Retro-emulation
Hats off to friend Andy for pointing to a special issue on programmable logic in the December 2009 Circuit Cellar (online articles are kept a month behind, so you’ll have to wait for the goods). The most intriguing article, ‘Retrocomputing on an FPGA’ by Stephen A. Edwards, follows a pattern we discussed in tMarch 2009 in this blog – the emulation of obsolete electronics in modern FPGAs (the earlier case involved emulation of a General Instruments controller for playing Pong).
Just as nostalgia for 50s rock and roll gives way to nostalgia for 80s synth-pop, the obsession with imagined 19th-century “steam-punk” history has given way to a desire to bring back the archaic video games and desktop platforms of the 1970s. Douglas has reached for a simple but compelling architecture of the time, the Apple II+ based on a Mostek 6502 (Having problems remembering a pre-Mac Apple history? Go talk to grandpa, young’un).
In theory, the Apple II+’s 48 Kbytes of system memory could almost fit within the confines of the Altera Cyclone II chosen to emulate the architecture, but Douglas elected instead to use off-chip SRAM for memory. The SRAM was chosen for ease of interface compared to a DRAM, though this design had to use multiple data streams to emulate the Apple tri-state bus.
The Apple II+ used a technique for video display almost forgotten in the 21st century: in the era before dedicated computer monitors, a composite-color NTSC signal was generated for display on a standard TV set. Douglas had to create a VGA line-doubling circuit to allow the emulated Apple II+ to be used with standard monitors. Similarly, Douglas had to emulate the Disk II controller, used with some of the earliest floppy disks for consumers, and allow disk images to be used with SD cards.
This project represents but the first step in an Apple II+ development which could include joystick and peripheral cards, neither of which Douglas emulated. The emulated system consumes just a fraction of the power of the 1970s computer – 5W for an FPGA vs. 22W for the Apple II+ itself.
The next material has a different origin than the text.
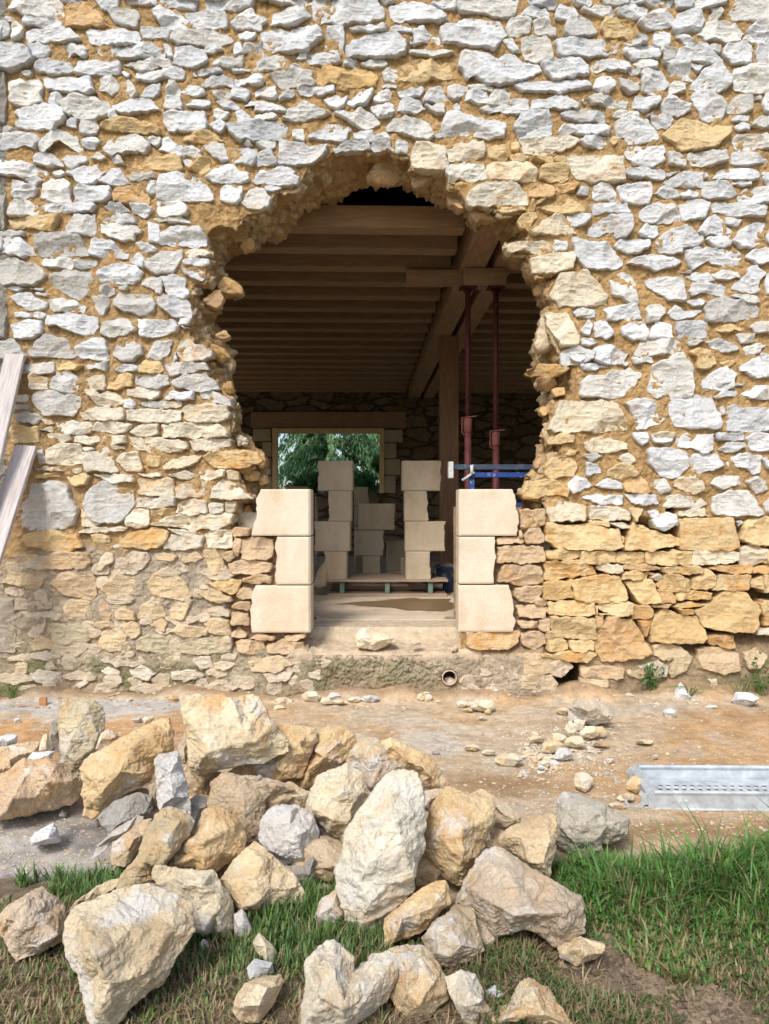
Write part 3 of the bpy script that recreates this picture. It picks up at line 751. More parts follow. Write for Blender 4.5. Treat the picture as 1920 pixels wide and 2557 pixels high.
w 121 61,140 64,150 65,162 78,164 83,158 88,132 87,123 78
v 85 78,95 76,115 73,122 74,123 80,120 88,100 91,87 90
v 106 100,110 92,125 91,133 87,140 97,150 110,150 118,130 120,110 119,101 110
w 120 125,125 121,140 124,140 129,128 129
v 98 125,108 126,115 125,119 130,121 138,126 147,125 154,110 154,105 143,99 135
w 128 141,135 130,138 135,135 145
w 138 133,150 133,157 145,150 147,140 146
w 128 148,135 148,142 151,130 153
w 111 160,125 154,135 158,139 157,139 165,125 170,112 170
w 140 156,150 152,160 157,170 160,165 168,150 170,140 166
@1440 480 2.89
w 11 11,22 10,43 10,46 18,30 17,15 20
w 9 37,12 30,22 23,32 20,47 20,48 30,43 38,33 40,32 34,22 36,15 39
w 53 22,58 13,65 11,82 11,88 20,88 25,75 27,60 26
w 88 11,100 7,110 6,115 10,110 22,107 24,98 24,91 25
w 118 9,140 9,163 13,161 22,140 20,118 18
w 129 22,143 24,138 29,129 27
w 104 35,110 25,119 20,128 27,133 34,131 37,110 37
w 53 35,60 28,70 30,69 37,64 40,55 37
w 68 43,78 33,85 31,93 30,103 37,108 42,104 47,72 48
w 134 42,140 34,148 30,155 27,163 26,160 38,155 47,150 49,140 47
w 110 42,113 38,128 39,133 43,132 47,120 47
w 164 38,168 34,168 44,164 42
w 32 47,40 40,50 42,63 41,62 47,50 53,40 52
w 68 49,80 48,90 48,92 53,80 54,70 52
w 43 62,50 57,65 54,80 56,90 60,85 64,68 67,55 63
w 93 51,105 49,125 50,142 51,140 62,130 65,115 60,103 62,100 68,96 64
w 145 57,152 50,170 48,172 60,155 62
g 90 69,98 67,98 70,92 71
w 94 73,103 70,113 72,119 77,100 77
w 117 71,125 68,140 69,140 75,120 75
w 146 66,155 63,162 70,155 81,157 87,140 86,134 83,145 72
w 28 76,35 71,45 71,50 77,53 96,45 96,40 90,30 88
w 60 77,70 74,90 74,92 80,93 94,80 93,70 88,62 82
w 96 86,100 78,118 79,130 81,125 90,115 88,108 86,100 90
w 133 90,140 88,155 91,157 96,150 97,140 92
w 164 70,167 70,168 88,163 88
g 110 100,118 92,128 91,145 93,155 100,155 108,140 111,112 112
w 95 94,105 92,111 94,108 98,100 98
w 0 100,15 101,16 105,0 108
w 24 102,38 97,52 96,56 110,27 110
w 60 102,68 96,76 100,76 105,70 111,60 113
w 78 105,85 98,93 103,108 102,100 108,85 110
w 85 112,100 111,114 112,113 126,88 127
w 39 118,45 113,55 112,62 118,60 127,45 127,40 124
w 64 120,68 112,80 115,82 127,62 126
w 3 128,13 127,17 131,5 132
b 120 118,135 114,142 119,125 121
w 150 116,158 112,170 112,170 121,155 121
w 138 123,154 122,153 128,142 131
w -6 137,0 135,8 140,14 139,14 142,0 147,-6 142
w 52 135,57 128,75 127,89 129,89 139,70 140,60 142,51 141
w 111 130,122 126,130 130,140 136,130 138,118 135
b 97 138,105 134,115 138,120 148,112 153,103 152,103 144
w 145 134,155 131,165 132,160 136,150 142,145 139
w 95 130,103 128,110 129,97 133
w 48 144,65 142,65 147,50 148
w 35 149,44 147,42 150
b 124 147,135 145,138 147,130 151
w 140 149,150 146,160 142,175 140,175 160,155 160,142 154
w 62 165,65 150,75 145,90 140,98 150,100 165,100 176,80 178,62 173
w 2 176,3 165,10 159,25 159,30 153,40 155,45 152,55 157,50 167,40 177,20 178
w 108 166,112 160,128 151,136 156,134 168,125 172,108 169
@1200 900 2.89
w 86 4,105 3,110 6,88 9
v 58 60,70 35,90 36,113 35,120 42,128 55,126 60,100 61,75 63
w 124 37,135 33,147 34,160 48,155 54,135 60,132 48
b 58 68,62 66,72 63,80 66,80 72,60 72
v 88 72,100 67,115 69,126 71,127 77,115 79,105 79,95 81
b 70 76,85 78,80 81,72 80
b 55 92,60 85,78 82,83 92,80 99,60 102,56 98
w 91 88,102 89,104 97,92 99
g 90 82,100 81,105 83,95 87
v 118 85,128 79,133 86,128 90
b 110 95,118 89,130 91,137 99,120 102,110 100
w 132 63,143 62,145 67,140 74,134 68
w 148 64,158 62,166 65,163 71,150 71
w 142 78,150 75,165 76,176 80,180 92,170 101,155 99,145 88
w 75 105,82 101,92 103,96 108,80 115,76 110
w 98 108,110 103,122 106,122 111,105 110
o 123 107,138 101,148 113,142 115,125 114
w 151 105,158 102,163 112,155 116,151 110
w 88 118,100 115,105 117,115 116,123 117,122 124,105 124
w 126 116,150 116,153 124,130 124
v 154 117,185 117,196 124,190 127,155 126
b 36 113,40 104,65 104,77 112,75 118,60 116,50 119,38 119
v 56 122,70 121,85 125,91 126,90 138,62 139,57 132
v 95 126,120 127,128 130,128 138,95 137
b 128 128,140 128,138 134,133 139
w 145 131,153 128,153 134,148 136
w 148 138,160 132,167 133,170 142,158 147,150 144
b 95 139,110 139,110 143,97 142
v 110 140,125 140,129 144,120 145
b 58 140,75 143,95 141,108 144,119 145,122 162,110 164,65 162,57 155
b 121 151,124 153,123 158,121 157
b 124 163,128 150,132 139,150 148,158 151,165 150,173 155,172 160,145 164
t 34 129,55 129,56 142,36 143
t 38 152,42 146,52 145,55 158,40 158
t 33 147,36 147,36 152,33 152
t 15 153,36 153,37 157,15 159
@1440 960 2.89
w 63 9,75 9,70 12
w 80 17,86 10,98 9,115 11,120 20,125 33,122 38,100 38,85 36,80 25
w 118 11,125 6,137 6,138 10,122 12
w 142 8,155 2,170 2,170 13,150 12
w 107 0,120 -2,134 -3,125 1,112 4
w 135 0,145 -1,142 2
w 130 20,135 17,145 21,155 20,170 22,172 40,150 40,130 40
w 124 21,126 19,127 25,124 25
v 65 42,70 41,85 41,85 46,78 52,68 50
w 86 46,95 42,105 44,117 43,116 58,108 60,100 55,88 54
w 121 42,143 42,144 48,121 48
w 146 47,152 42,170 44,170 57,150 57
w 122 56,130 50,142 51,145 54,130 59
w 99 61,120 60,127 70,110 76,98 80,97 72
w 130 67,140 60,160 62,158 75,152 77,145 70,132 71
w 161 64,168 62,168 72,163 70
w 115 86,120 80,139 79,141 86,125 90
w 147 84,155 79,162 84,164 90,155 93
v 85 84,90 80,103 81,108 86,111 92,100 94,85 88
w 117 97,130 92,145 92,152 98,156 105,161 113,140 114,120 112,116 108
w 161 103,168 98,170 110,163 110
v 89 109,109 107,113 114,89 113
b 88 116,132 115,139 140,130 143,89 142,90 130
b 141 133,145 118,155 115,172 115,172 139,150 138
w 136 118,142 119,139 123
@1440 1340 0.5043
b 22 80,40 72,190 75,195 120,170 130,30 128
b 200 78,330 78,332 128,290 132,200 125
b 338 75,570 70,576 130,560 142,340 132
v 580 75,620 70,700 68,795 75,795 115,740 135,580 137
v 808 55,870 42,940 60,920 125,880 138,805 132
b 940 70,990 60,990 130,930 130
b -155 120,-100 118,30 122,80 150,102 190,-20 195,-130 215,-155 210
v 100 150,130 132,225 145,225 170,200 185,110 170
o 232 140,300 133,410 150,415 160,350 165,240 160
b 415 150,500 145,508 180,425 178
b 503 152,600 145,620 150,615 180,510 182
o 658 155,720 140,858 140,858 180,750 182
o 862 150,990 145,990 180,862 178
b 220 180,250 172,350 172,340 210,220 210
o 350 175,405 180,370 193
v 360 200,405 185,438 200,410 220
b 395 240,440 185,480 185,552 210,548 265,500 275,400 255
b 562 255,575 220,640 158,680 190,682 240,640 262
b 672 265,700 215,715 185,852 190,840 262,770 268
b 848 225,930 185,990 190,990 280,870 248
b 237 225,360 212,385 240,410 320,320 333
o 400 262,450 270,490 300,488 325,415 325
b 495 278,560 272,668 275,660 310,500 312
b -30 212,60 200,180 188,210 195,255 300,240 320,60 325,-10 305
b 470 340,550 325,640 330,630 345,480 352
b 370 335,465 332,450 348,380 350
b 495 355,570 355,575 382,520 385
b -140 325,-60 318,85 325,88 385,0 390,-135 380
b 112 322,275 325,275 385,200 390,112 365
b 90 342,107 345,105 385,92 390
o 280 335,360 340,370 400,330 410,275 408
o 305 415,370 405,345 490,335 490
b 588 365,640 345,720 285,770 268,830 275,890 355,890 430,860 470,780 470,720 460,630 440
b 895 330,990 320,990 435,930 430
b 110 375,160 380,170 388,115 388
o 92 395,130 388,130 420,95 465
o 90 520,100 480,150 400,200 385,215 405,270 410,310 470,370 580,300 600,130 618,90 550
b 360 450,380 400,440 352,500 385,590 400,630 460,640 500,620 525,370 520
b -130 392,60 400,85 405,95 505,20 508,-110 490,-130 430
o 655 495,680 485,770 490,780 550,650 530
b 378 590,385 540,440 528,510 545,570 590,540 660,470 692,450 660,480 600,420 608
o 605 560,700 550,800 580,800 660,720 680,620 650,605 600
b 830 580,900 560,940 590,920 640,850 660
b 255 665,320 665,360 690,350 705,260 690
v 310 640,400 615,450 640,440 690,370 700
t 25 640,150 640,235 655,230 700,60 705,25 690
b 20 700,90 708,150 705,150 740,40 745
v 890 460,990 455,990 485,890 485
v 655 705,690 700,690 755,665 740
b -145 510,-50 508,-42 560,-140 562
b -38 515,80 512,85 565,-20 568
b -180 580,-100 570,80 568,100 585,50 625,-60 610,-180 590
@1100 1280 0.5043
b 527 185,600 183,693 190,690 215,650 232,530 222
b 697 195,780 190,865 195,865 245,780 250,700 235
b 515 345,645 335,650 420,512 428
t 282 245,295 170,330 165,510 170,515 240,400 250
t 288 300,320 260,500 268,508 345,400 355,290 345
t 362 372,515 362,470 440,420 438,370 420
t 463 440,485 428,523 435,520 455,470 455
t 385 465,525 465,515 522,390 520
t 380 540,480 540,485 570,400 575
t 490 535,540 530,540 588,495 580
t 527 592,565 595,565 620,527 620
t 395 600,450 588,520 605,520 650,470 678,410 650
o 130 590,390 590,385 640,340 670,160 675,130 650
b 350 700,480 695,560 720,575 795,380 800,350 760
b 330 810,480 795,565 815,575 885,400 870
'''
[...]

Why bother emulating such archaic systems of yore? You might as well ask a hobbyist why one would want to study games and fashions of the medieval era. The retro-emulation movement is bound to blossom to bring back the applications from PC AT, Nintendo, Sega, and early Mac environments, simply for the fun and challenge — and to show those young whippersnappers what Pong and Commander Keen were all about.